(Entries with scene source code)
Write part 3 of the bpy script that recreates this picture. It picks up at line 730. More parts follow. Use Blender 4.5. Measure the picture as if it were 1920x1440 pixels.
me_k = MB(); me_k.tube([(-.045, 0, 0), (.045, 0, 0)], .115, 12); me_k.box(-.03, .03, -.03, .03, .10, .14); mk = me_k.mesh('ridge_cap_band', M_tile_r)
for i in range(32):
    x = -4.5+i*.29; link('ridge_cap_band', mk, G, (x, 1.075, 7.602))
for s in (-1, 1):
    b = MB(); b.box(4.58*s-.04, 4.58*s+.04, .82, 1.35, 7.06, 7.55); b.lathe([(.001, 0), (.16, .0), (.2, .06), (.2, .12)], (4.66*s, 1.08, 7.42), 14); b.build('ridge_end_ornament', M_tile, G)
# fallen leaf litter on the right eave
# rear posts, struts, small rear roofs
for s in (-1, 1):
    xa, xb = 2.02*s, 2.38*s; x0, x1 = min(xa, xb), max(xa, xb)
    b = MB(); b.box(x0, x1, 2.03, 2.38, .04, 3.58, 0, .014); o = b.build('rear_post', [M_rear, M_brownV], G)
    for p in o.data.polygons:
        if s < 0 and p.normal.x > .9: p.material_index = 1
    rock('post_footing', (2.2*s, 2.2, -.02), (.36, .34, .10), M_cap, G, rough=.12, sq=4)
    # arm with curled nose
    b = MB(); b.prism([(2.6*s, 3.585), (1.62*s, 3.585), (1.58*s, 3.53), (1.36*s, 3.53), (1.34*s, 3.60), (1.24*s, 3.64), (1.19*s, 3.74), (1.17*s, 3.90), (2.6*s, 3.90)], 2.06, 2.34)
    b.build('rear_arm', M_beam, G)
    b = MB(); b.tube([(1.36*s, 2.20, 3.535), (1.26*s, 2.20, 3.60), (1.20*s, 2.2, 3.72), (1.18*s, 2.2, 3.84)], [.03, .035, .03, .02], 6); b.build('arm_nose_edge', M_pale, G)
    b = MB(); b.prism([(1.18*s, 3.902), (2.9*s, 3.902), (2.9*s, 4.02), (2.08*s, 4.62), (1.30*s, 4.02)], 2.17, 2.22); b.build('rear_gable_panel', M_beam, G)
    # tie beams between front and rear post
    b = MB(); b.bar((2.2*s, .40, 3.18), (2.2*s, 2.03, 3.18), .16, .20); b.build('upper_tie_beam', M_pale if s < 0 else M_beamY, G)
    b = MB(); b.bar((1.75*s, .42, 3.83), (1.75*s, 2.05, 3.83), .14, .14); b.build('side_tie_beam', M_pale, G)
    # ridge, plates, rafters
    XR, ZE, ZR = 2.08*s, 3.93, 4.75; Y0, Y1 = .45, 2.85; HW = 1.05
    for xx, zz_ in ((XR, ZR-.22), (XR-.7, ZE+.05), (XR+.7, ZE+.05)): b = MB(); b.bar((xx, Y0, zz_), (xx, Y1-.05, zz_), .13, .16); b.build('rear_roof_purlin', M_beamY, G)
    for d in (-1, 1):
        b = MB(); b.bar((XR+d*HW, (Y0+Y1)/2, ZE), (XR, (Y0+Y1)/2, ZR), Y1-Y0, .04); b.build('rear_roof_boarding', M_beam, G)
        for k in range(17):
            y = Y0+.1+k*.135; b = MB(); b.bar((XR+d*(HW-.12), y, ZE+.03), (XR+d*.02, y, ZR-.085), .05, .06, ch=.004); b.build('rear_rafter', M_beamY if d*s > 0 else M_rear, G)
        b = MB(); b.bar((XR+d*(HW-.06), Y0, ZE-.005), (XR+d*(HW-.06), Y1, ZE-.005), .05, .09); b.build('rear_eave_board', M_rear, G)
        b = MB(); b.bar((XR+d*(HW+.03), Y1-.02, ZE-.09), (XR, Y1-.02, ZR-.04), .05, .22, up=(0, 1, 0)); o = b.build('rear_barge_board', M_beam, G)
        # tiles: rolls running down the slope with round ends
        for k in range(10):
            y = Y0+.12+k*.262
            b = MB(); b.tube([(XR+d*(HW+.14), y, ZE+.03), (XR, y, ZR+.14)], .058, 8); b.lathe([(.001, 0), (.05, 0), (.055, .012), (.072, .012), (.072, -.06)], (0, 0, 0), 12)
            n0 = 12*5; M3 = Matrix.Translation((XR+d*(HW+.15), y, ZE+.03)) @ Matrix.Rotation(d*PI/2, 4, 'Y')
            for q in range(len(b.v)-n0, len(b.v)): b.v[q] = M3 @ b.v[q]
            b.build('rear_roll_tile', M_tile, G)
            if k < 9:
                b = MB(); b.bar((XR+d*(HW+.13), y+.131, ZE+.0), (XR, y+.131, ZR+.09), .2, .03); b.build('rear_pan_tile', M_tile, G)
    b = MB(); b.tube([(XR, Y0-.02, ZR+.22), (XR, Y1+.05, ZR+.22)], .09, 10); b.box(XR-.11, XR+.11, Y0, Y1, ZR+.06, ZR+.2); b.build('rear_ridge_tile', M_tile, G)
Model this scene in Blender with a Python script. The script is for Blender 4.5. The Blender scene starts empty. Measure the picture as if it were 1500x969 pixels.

**Your goal:**
Your task is to repeat the data exactly, with nothing left out.

**Complete output:**
Write part 3 of the bpy script that recreates this picture. It picks up at line 730. More parts follow. Use Blender 4.5. Measure the picture as if it were 1920x1440 pixels.
me_k = MB(); me_k.tube([(-.045, 0, 0), (.045, 0, 0)], .115, 12); me_k.box(-.03, .03, -.03, .03, .10, .14); mk = me_k.mesh('ridge_cap_band', M_tile_r)
for i in range(32):
    x = -4.5+i*.29; link('ridge_cap_band', mk, G, (x, 1.075, 7.602))
for s in (-1, 1):
    b = MB(); b.box(4.58*s-.04, 4.58*s+.04, .82, 1.35, 7.06, 7.55); b.lathe([(.001, 0), (.16, .0), (.2, .06), (.2, .12)], (4.66*s, 1.08, 7.42), 14); b.build('ridge_end_ornament', M_tile, G)
# fallen leaf litter on the right eave
# rear posts, struts, small rear roofs
for s in (-1, 1):
    xa, xb = 2.02*s, 2.38*s; x0, x1 = min(xa, xb), max(xa, xb)
    b = MB(); b.box(x0, x1, 2.03, 2.38, .04, 3.58, 0, .014); o = b.build('rear_post', [M_rear, M_brownV], G)
    for p in o.data.polygons:
        if s < 0 and p.normal.x > .9: p.material_index = 1
    rock('post_footing', (2.2*s, 2.2, -.02), (.36, .34, .10), M_cap, G, rough=.12, sq=4)
    # arm with curled nose
    b = MB(); b.prism([(2.6*s, 3.585), (1.62*s, 3.585), (1.58*s, 3.53), (1.36*s, 3.53), (1.34*s, 3.60), (1.24*s, 3.64), (1.19*s, 3.74), (1.17*s, 3.90), (2.6*s, 3.90)], 2.06, 2.34)
    b.build('rear_arm', M_beam, G)
    b = MB(); b.tube([(1.36*s, 2.20, 3.535), (1.26*s, 2.20, 3.60), (1.20*s, 2.2, 3.72), (1.18*s, 2.2, 3.84)], [.03, .035, .03, .02], 6); b.build('arm_nose_edge', M_pale, G)
    b = MB(); b.prism([(1.18*s, 3.902), (2.9*s, 3.902), (2.9*s, 4.02), (2.08*s, 4.62), (1.30*s, 4.02)], 2.17, 2.22); b.build('rear_gable_panel', M_beam, G)
    # tie beams between front and rear post
    b = MB(); b.bar((2.2*s, .40, 3.18), (2.2*s, 2.03, 3.18), .16, .20); b.build('upper_tie_beam', M_pale if s < 0 else M_beamY, G)
    b = MB(); b.bar((1.75*s, .42, 3.83), (1.75*s, 2.05, 3.83), .14, .14); b.build('side_tie_beam', M_pale, G)
    # ridge, plates, rafters
    XR, ZE, ZR = 2.08*s, 3.93, 4.75; Y0, Y1 = .45, 2.85; HW = 1.05
    for xx, zz_ in ((XR, ZR-.22), (XR-.7, ZE+.05), (XR+.7, ZE+.05)): b = MB(); b.bar((xx, Y0, zz_), (xx, Y1-.05, zz_), .13, .16); b.build('rear_roof_purlin', M_beamY, G)
    for d in (-1, 1):
        b = MB(); b.bar((XR+d*HW, (Y0+Y1)/2, ZE), (XR, (Y0+Y1)/2, ZR), Y1-Y0, .04); b.build('rear_roof_boarding', M_beam, G)
        for k in range(17):
            y = Y0+.1+k*.135; b = MB(); b.bar((XR+d*(HW-.12), y, ZE+.03), (XR+d*.02, y, ZR-.085), .05, .06, ch=.004); b.build('rear_rafter', M_beamY if d*s > 0 else M_rear, G)
        b = MB(); b.bar((XR+d*(HW-.06), Y0, ZE-.005), (XR+d*(HW-.06), Y1, ZE-.005), .05, .09); b.build('rear_eave_board', M_rear, G)
        b = MB(); b.bar((XR+d*(HW+.03), Y1-.02, ZE-.09), (XR, Y1-.02, ZR-.04), .05, .22, up=(0, 1, 0)); o = b.build('rear_barge_board', M_beam, G)
        # tiles: rolls running down the slope with round ends
        for k in range(10):
            y = Y0+.12+k*.262
            b = MB(); b.tube([(XR+d*(HW+.14), y, ZE+.03), (XR, y, ZR+.14)], .058, 8); b.lathe([(.001, 0), (.05, 0), (.055, .012), (.072, .012), (.072, -.06)], (0, 0, 0), 12)
            n0 = 12*5; M3 = Matrix.Translation((XR+d*(HW+.15), y, ZE+.03)) @ Matrix.Rotation(d*PI/2, 4, 'Y')
            for q in range(len(b.v)-n0, len(b.v)): b.v[q] = M3 @ b.v[q]
            b.build('rear_roll_tile', M_tile, G)
            if k < 9:
                b = MB(); b.bar((XR+d*(HW+.13), y+.131, ZE+.0), (XR, y+.131, ZR+.09), .2, .03); b.build('rear_pan_tile', M_tile, G)
    b = MB(); b.tube([(XR, Y0-.02, ZR+.22), (XR, Y1+.05, ZR+.22)], .09, 10); b.box(XR-.11, XR+.11, Y0, Y1, ZR+.06, ZR+.2); b.build('rear_ridge_tile', M_tile, G)
Model this scene in Blender with a Python script. The script is for Blender 4.5. The Blender scene starts empty. Measure the picture as if it were 1500x969 pixels.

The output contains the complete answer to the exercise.